Explanation of the Flow:
Initialization: The simulation starts by setting up the environment, loading necessary code modules, configurations (mission, aircraft aerodynamics), finding a network port, synchronizing settings with the JavaScript front-end, launching the browser, and finally starting the WebSocket server to listen for client connections.
WebSocket Server Loop: Once the server is running, it waits for a client (the browser front-end) to connect. Upon connection, it resets the simulation time and prepares for data recording. It then enters a loop, waiting for messages from the client.
Update Aircraft State (Per Message): When a message arrives (containing the client's current understanding of the aircraft state, user control inputs, and the time elapsed since the last update, deltaTime), the server processes it:
It parses the incoming data.
It updates the internal simulation time (sim_time).
It calls the core Runge_Kutta_4_integrator function to calculate the aircraft's state after deltaTime.
It checks if the current sim_time falls within the user-defined recording window. If so, it appends the calculated state and telemetry data to a DataFrame in memory.
If the simulation time has passed the recording end time and the data hasn't been saved yet, it writes the collected DataFrame to a CSV file.
It adds the current sim_time (as server_time) to the results dictionary.
Finally, it sends this updated state dictionary back to the client.
Runge-Kutta 4 Integrator: This is the numerical integration heart.
It first calculates the actual control surface deflections and thrust achievable in deltaTime, considering actuator speeds and engine spool times.
It calculates the initial aerodynamic conditions (like Angle of Attack, Sideslip, Mach number) based on the current state vector.
It then performs the four stages (k1, k2, k3, k4) of the RK4 method. Each stage involves calling the compute_6DOF_equations_of_motion function with slightly different input states.
It combines the results of the four stages to calculate the final state vector after deltaTime.

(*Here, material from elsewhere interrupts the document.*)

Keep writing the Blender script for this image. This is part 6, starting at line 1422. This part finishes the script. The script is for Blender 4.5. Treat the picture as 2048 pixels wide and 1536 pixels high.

It averages the forces and detailed telemetry calculated during the RK4 stages.
It performs a simple ground collision check.
It packages all the results (new state, forces, telemetry) into a dictionary to be returned.
6DOF Equations of Motion: This function calculates the instantaneous forces and moments acting on the aircraft and determines the resulting linear and angular accelerations.
It calculates propulsive forces.
It calculates aerodynamic force coefficients (Lift, Drag, Sideforce) based on the current flight conditions and control inputs, likely using lookups or interpolations from the loaded aero data.
It converts these forces into the body frame.
It sums forces (propulsion, aerodynamics, weight) to find the net force and thus linear acceleration.
It calculates aerodynamic moment coefficients (rolling, pitching, yawing) due to forces, control deflections, inherent stability (stiffness), and rotation rates (damping).
It sums these moments.
Using the aircraft's inertia tensor, it calculates the angular accelerations.
It returns the calculated derivatives (accelerations) of the state vector, along with detailed force and telemetry data.
Calculate Flight Conditions: This helper function takes the current state vector and computes essential aerodynamic parameters needed for the 6DOF calculations, such as True Airspeed (TAS), Angle of Attack (alpha), Sideslip angle (beta), Mach number, dynamic pressure, and atmospheric properties at the current altitude.
This cycle repeats for every message received from the client, advancing the simulation step by step.